I suppose all relationships reach a point where change feels messy. It feels like T and I are reaching that mess. After all, we have now been doing whatever this is we're doing for 3 months, several times per week.
It would probably be more productive if I look at what I need to do rather than to point fingers or complain about what I don't like. After all, my background in this thing-we-live-in is to accept that the Dominant is ultimately in charge. It also means that I don't have to always like what he decides we are going to do.
To be honest, I think that attitude sort of stuns him. You see, he is the consummate sadist first and a dominant second. I, on the other hand, am the text-book submissive first and a masochist second. So, we aren't the perfect match. That probably helps to explain some of the mess in which we occasionally find ourselves.
I approach everything from the submissive point of view, while he approaches it from the sadist viewpoint. Some people may not see a difference, but there is a subtle one. Another way to present it is that he has focused his development in the s & m arena. My development has been concentrated in the d/s area. We are now trying to find a way to meet in the middle.

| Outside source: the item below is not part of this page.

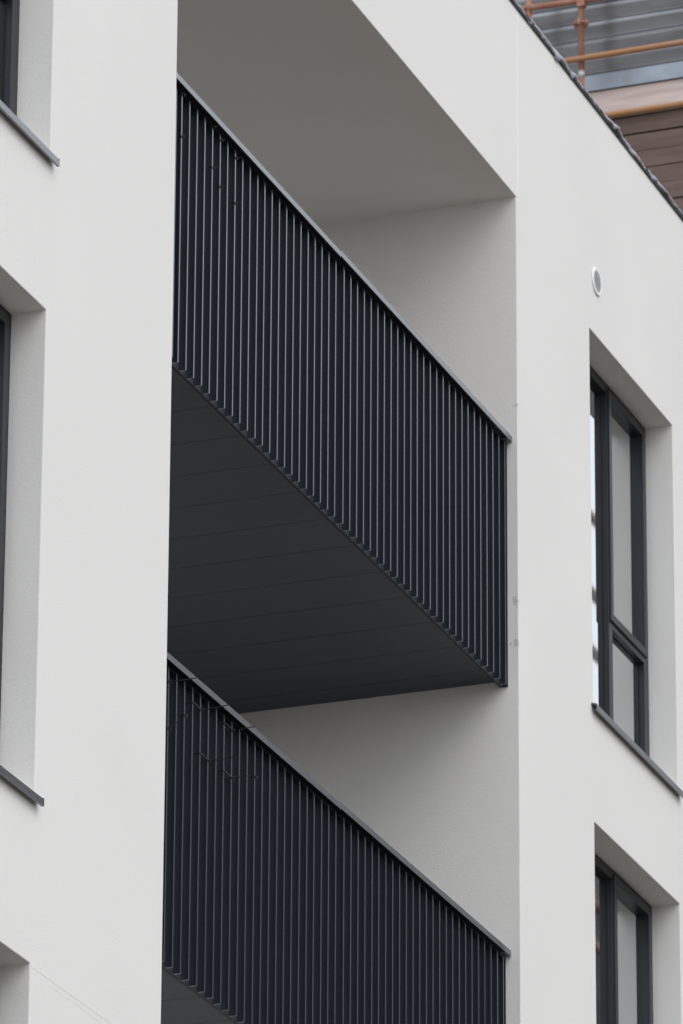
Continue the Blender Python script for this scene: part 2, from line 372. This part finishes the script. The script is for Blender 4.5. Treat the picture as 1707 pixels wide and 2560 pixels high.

As one could imagine, there are occasional communication break-downs. Those are difficult for me. I have been without a Dominant-based relationship for several years. During that time, I have gotten used to having only myself and my opinions to worry about. Now, I am trying to find those filters that I used to have. You know, the "think before you speak", the "you are reflecting on him", and the "you don't have to like it, just obey" types of filters. Oh, and don't forget the "you have to just trust sometimes" one.
So, there are several things I am finding that I HAVE to do better about.
1) Trust, trust, trust. He hasn't violated my trust a single time. I disappoint him when I lack trust.
2) Shut up, Melonie. Quit over-thinking every detail, you OCD-riddled sub. Relax and let him learn. After all, his magnificent intelligence was one of the things that attracted you, so let him figure out this Dominance thing. I'll bet he gets it without any direction from you.
3) Stop assuming that any change is a threat to what the two of you have. That is fear talking in your head.
4) Don't forget that you have established boundaries. If you don't remember that, the whole thing becomes a heart-hurt waiting to happen.
5) Appreciate the ride! Who would have ever suspected that such a heavy masochist was living inside? And he is giving you the opportunity to experience that!